Mr Cudmore spoke about his experiences and the challenges of preparing for such different climates, as his running took him from the high mountains of Bhutan to a refugee camp in the Sahara desert, as well as the North Pole and Antarctica.

His eight epic runs included a 50-mile ultra-marathon, which he ran along the Thames Path when it was flooded. Mr Cudmore described having to navigate using the benches along the path, as otherwise he couldn’t see where the path ended and the river began! One of the most surreal experiences was running a marathon on the coast of Chile, where he remember running past ‘loads of seals all barking and making noise’ as if cheering him on his way. The marathon through an Algerian refugee camp was an experience that has stayed with him ever since, describing the people he met as not having much but making him feel ‘incredibly welcomed. To know that any one of us could end up in their situation was very humbling.’
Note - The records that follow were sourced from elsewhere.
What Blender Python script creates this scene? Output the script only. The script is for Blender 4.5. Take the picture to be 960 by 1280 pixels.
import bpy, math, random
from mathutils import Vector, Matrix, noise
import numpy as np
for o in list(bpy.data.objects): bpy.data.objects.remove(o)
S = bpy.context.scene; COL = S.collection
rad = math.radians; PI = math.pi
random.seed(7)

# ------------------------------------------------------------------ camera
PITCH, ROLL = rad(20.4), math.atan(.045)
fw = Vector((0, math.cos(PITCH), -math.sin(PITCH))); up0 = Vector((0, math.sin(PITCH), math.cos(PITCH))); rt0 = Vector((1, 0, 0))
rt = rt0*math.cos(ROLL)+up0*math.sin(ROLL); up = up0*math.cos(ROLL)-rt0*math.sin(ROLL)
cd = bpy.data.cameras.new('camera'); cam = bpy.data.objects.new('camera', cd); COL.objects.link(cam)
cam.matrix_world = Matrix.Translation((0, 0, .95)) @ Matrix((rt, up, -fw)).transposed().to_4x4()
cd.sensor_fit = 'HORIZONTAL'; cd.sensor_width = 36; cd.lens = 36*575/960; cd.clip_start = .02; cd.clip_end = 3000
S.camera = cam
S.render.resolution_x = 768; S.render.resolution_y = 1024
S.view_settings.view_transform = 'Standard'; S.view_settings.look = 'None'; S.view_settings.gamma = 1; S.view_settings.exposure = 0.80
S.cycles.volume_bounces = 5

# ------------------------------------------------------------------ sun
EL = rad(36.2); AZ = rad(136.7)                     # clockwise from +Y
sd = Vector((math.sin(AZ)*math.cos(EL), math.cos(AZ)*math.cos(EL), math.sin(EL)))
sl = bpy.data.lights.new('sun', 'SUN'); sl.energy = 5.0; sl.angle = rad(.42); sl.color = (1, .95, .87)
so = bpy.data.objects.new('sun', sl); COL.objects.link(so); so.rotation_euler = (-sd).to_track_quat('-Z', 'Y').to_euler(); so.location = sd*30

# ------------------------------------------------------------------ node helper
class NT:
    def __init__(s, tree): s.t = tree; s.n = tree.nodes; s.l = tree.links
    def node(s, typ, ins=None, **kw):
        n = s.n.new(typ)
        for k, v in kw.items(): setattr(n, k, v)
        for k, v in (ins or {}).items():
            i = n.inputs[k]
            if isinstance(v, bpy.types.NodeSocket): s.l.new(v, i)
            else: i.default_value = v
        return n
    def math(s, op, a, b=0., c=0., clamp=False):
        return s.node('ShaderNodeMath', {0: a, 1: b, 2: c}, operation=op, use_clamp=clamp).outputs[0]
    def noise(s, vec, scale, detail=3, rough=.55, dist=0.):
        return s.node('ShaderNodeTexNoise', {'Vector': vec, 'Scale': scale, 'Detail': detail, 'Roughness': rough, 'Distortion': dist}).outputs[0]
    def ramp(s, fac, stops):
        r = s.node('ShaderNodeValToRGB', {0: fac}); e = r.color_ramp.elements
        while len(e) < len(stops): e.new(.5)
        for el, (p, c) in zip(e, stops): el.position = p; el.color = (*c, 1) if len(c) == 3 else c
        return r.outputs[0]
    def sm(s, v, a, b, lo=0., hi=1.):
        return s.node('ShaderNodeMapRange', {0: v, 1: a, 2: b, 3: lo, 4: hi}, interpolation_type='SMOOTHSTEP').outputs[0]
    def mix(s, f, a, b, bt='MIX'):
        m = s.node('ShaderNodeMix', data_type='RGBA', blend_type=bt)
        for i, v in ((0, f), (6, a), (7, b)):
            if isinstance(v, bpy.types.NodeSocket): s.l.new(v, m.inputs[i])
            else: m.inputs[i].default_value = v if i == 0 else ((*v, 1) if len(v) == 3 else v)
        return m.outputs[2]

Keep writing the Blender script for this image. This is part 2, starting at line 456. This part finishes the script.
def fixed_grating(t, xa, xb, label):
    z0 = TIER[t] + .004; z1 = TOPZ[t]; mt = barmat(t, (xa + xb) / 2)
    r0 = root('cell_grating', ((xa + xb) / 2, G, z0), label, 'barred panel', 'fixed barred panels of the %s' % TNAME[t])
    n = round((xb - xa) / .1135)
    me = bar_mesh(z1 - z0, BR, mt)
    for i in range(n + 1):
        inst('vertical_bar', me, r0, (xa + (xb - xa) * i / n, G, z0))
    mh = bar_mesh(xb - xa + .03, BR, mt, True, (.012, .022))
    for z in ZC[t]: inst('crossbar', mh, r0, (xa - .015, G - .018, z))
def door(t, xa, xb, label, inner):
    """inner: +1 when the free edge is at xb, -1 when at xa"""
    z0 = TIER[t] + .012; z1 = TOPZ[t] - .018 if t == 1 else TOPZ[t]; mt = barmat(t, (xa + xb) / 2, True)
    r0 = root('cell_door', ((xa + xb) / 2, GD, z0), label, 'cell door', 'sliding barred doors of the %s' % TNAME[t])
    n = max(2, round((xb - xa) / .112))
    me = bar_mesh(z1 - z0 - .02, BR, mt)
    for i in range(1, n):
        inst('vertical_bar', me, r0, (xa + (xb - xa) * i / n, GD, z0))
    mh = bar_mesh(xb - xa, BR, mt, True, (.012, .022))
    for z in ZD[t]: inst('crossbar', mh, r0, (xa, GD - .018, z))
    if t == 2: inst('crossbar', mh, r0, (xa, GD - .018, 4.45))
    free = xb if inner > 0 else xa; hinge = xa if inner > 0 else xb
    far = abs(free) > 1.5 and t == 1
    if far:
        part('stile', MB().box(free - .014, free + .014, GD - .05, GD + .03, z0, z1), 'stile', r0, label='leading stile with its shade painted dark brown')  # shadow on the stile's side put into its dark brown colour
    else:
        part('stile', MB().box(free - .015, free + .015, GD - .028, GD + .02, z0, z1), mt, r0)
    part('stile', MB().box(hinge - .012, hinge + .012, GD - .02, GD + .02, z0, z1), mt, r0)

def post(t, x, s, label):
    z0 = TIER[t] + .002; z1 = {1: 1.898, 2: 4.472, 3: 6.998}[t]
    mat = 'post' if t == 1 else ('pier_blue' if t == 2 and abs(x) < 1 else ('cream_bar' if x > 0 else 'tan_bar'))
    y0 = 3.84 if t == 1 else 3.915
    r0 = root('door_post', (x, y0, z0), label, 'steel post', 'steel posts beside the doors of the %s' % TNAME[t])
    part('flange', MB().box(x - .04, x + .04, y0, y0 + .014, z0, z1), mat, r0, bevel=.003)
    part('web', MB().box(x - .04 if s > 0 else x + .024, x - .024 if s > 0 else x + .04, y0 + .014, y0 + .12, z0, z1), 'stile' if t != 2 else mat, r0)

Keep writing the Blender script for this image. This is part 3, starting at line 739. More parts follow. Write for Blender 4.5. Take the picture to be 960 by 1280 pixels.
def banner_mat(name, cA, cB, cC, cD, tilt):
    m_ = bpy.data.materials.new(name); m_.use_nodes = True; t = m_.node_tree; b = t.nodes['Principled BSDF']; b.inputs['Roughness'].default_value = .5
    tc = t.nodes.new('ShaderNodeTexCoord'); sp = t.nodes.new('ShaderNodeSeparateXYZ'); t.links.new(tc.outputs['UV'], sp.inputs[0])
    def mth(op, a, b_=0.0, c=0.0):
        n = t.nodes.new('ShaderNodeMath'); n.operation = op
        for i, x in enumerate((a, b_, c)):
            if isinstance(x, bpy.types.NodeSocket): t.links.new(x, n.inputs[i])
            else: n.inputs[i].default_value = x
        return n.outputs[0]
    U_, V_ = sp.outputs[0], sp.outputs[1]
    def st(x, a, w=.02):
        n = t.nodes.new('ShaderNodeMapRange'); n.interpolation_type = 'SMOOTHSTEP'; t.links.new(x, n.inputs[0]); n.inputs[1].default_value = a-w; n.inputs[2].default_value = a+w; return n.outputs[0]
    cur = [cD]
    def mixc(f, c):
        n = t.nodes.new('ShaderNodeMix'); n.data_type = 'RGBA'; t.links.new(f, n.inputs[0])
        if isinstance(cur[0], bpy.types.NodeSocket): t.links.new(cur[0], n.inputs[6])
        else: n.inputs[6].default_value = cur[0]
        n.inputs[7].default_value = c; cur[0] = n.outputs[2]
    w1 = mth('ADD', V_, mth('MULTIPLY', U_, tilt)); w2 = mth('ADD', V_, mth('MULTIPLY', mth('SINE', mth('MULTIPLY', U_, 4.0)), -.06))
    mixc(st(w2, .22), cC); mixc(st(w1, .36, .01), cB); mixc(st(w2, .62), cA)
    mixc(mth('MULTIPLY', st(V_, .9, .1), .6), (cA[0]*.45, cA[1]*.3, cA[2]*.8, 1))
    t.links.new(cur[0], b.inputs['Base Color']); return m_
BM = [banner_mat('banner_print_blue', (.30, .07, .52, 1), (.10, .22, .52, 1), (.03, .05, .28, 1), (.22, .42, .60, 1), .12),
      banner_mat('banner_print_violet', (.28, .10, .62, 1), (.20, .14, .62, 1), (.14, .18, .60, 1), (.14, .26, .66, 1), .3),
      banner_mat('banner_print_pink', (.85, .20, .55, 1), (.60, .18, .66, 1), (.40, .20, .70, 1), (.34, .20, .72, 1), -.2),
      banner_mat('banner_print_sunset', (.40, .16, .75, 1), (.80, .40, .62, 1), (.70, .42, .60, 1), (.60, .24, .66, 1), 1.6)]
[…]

Some of the most challenging aspects of both the training and the actual grand slam came at the extremes of the planet, at the North Pole and Antarctica. At the former, the event organisers have to ‘parachute people in every year to clear a runway before the planes can land’. Neoprene facemasks were essential as even within the tents the temperature never rose above -5 degrees Celsius. There were challenges in the actual running too, as masks can freeze the vapour from your breath and prevent easy breathing. ‘That’s why you prepare for these things and always bring spares’, he said. To prevent people from getting lost, the runners did 10 laps of a marked course, and when they looked at the GPS when they got back, they could see the movement of the ice as they had run.